Find the lines that contain the word "picture" and copy each one.

☆ ☆ ☆

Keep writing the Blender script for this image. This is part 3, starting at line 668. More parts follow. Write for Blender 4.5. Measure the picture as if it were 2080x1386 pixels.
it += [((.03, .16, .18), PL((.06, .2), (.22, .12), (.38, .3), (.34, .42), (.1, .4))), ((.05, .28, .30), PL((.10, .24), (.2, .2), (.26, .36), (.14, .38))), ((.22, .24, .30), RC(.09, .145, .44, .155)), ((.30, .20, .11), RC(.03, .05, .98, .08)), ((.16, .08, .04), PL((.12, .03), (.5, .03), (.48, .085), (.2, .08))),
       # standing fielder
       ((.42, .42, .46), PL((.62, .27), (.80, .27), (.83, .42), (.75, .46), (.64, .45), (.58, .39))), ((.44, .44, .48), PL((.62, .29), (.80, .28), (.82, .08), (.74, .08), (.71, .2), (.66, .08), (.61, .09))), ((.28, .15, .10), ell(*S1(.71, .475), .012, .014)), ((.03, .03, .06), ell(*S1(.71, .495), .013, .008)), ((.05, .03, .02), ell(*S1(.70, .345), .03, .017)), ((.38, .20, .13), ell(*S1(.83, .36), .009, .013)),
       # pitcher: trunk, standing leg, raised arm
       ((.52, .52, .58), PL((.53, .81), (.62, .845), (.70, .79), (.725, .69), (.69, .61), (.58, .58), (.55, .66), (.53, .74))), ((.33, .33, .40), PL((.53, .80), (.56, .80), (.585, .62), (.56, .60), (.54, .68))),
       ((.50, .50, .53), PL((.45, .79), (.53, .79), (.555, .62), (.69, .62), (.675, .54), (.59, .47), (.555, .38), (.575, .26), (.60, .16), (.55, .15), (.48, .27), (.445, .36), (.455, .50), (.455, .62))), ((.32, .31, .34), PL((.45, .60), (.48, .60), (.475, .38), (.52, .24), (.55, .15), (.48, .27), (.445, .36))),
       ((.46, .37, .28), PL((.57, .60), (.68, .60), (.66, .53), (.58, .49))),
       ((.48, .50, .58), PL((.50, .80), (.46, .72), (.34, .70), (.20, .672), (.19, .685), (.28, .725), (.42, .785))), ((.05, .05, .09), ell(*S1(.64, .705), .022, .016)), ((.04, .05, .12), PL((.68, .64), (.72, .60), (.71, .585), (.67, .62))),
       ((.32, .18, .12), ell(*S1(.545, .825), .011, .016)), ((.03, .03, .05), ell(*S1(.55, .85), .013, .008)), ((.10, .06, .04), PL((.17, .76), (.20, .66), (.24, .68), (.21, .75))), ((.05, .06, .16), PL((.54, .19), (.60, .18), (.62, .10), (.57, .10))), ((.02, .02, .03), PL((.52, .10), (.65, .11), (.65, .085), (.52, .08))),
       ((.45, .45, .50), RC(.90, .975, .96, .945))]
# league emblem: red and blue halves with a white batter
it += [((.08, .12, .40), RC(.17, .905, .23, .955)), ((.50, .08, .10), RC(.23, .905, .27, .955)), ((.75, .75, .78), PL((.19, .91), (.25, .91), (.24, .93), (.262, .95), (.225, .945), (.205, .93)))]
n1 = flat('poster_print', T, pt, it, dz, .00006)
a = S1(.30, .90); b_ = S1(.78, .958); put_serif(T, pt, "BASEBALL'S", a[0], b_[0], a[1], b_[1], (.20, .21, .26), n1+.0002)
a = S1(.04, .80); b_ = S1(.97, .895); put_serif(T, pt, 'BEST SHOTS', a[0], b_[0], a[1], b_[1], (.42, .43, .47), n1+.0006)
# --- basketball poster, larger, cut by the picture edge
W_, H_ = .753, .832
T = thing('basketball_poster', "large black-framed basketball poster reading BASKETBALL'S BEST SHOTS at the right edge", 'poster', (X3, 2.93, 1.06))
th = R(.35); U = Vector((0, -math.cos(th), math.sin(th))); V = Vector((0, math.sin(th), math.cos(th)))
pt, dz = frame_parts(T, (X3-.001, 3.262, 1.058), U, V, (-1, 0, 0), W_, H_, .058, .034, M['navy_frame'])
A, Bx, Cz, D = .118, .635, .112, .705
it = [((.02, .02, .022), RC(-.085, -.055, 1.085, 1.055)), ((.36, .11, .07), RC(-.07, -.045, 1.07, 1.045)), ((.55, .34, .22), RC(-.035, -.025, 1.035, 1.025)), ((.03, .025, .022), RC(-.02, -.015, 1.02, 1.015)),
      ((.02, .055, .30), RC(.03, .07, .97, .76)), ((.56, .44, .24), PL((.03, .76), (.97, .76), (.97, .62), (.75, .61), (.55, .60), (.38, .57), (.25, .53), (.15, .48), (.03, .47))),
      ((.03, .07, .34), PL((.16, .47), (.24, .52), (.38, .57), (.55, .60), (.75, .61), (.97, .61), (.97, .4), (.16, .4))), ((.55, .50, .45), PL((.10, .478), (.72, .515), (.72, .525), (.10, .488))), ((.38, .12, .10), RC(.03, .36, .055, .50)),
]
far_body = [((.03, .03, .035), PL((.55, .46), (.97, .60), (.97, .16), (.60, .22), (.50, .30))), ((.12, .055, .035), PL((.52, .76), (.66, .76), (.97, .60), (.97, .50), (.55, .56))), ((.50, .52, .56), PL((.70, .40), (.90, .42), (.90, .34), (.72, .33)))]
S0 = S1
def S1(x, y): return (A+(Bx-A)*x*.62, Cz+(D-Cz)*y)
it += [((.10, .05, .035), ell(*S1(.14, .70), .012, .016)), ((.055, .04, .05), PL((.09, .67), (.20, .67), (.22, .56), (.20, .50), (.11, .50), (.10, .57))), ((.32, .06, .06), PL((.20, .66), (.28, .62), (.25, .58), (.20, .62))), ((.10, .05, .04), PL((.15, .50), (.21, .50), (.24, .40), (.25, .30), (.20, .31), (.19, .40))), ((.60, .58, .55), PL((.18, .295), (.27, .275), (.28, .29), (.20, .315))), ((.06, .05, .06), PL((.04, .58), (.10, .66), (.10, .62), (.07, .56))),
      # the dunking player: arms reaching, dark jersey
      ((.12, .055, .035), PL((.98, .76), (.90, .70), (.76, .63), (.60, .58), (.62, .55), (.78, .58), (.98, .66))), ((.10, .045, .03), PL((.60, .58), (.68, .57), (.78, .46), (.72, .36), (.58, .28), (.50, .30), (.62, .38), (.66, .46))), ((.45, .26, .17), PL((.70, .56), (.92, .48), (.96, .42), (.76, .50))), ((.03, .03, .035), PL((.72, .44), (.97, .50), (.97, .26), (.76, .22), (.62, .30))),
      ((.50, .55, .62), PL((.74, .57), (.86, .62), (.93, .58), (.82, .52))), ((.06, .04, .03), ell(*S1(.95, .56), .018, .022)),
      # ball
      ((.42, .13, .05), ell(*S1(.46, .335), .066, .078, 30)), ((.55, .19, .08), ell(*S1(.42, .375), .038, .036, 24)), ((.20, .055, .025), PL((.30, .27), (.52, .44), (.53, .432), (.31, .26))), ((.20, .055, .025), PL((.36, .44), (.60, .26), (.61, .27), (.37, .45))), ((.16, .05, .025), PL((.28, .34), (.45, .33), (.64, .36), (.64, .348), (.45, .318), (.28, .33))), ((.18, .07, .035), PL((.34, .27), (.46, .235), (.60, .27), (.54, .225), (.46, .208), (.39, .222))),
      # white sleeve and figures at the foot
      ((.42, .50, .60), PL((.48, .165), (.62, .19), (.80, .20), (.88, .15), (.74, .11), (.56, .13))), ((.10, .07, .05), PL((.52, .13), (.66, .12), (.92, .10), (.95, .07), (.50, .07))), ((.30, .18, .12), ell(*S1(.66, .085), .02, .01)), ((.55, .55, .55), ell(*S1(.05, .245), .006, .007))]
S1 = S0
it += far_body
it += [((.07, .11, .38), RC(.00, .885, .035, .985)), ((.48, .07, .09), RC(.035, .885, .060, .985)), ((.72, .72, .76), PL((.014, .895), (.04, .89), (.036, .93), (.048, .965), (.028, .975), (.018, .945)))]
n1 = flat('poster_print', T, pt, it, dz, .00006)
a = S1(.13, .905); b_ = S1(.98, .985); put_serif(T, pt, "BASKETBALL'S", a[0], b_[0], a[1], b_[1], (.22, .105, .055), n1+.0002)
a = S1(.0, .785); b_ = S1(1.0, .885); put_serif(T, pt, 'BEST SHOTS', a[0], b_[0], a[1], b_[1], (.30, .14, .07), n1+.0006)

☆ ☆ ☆

THE OUTPUT:
Keep writing the Blender script for this image. This is part 3, starting at line 668. More parts follow. Write for Blender 4.5. Measure the picture as if it were 2080x1386 pixels.
# --- basketball poster, larger, cut by the picture edge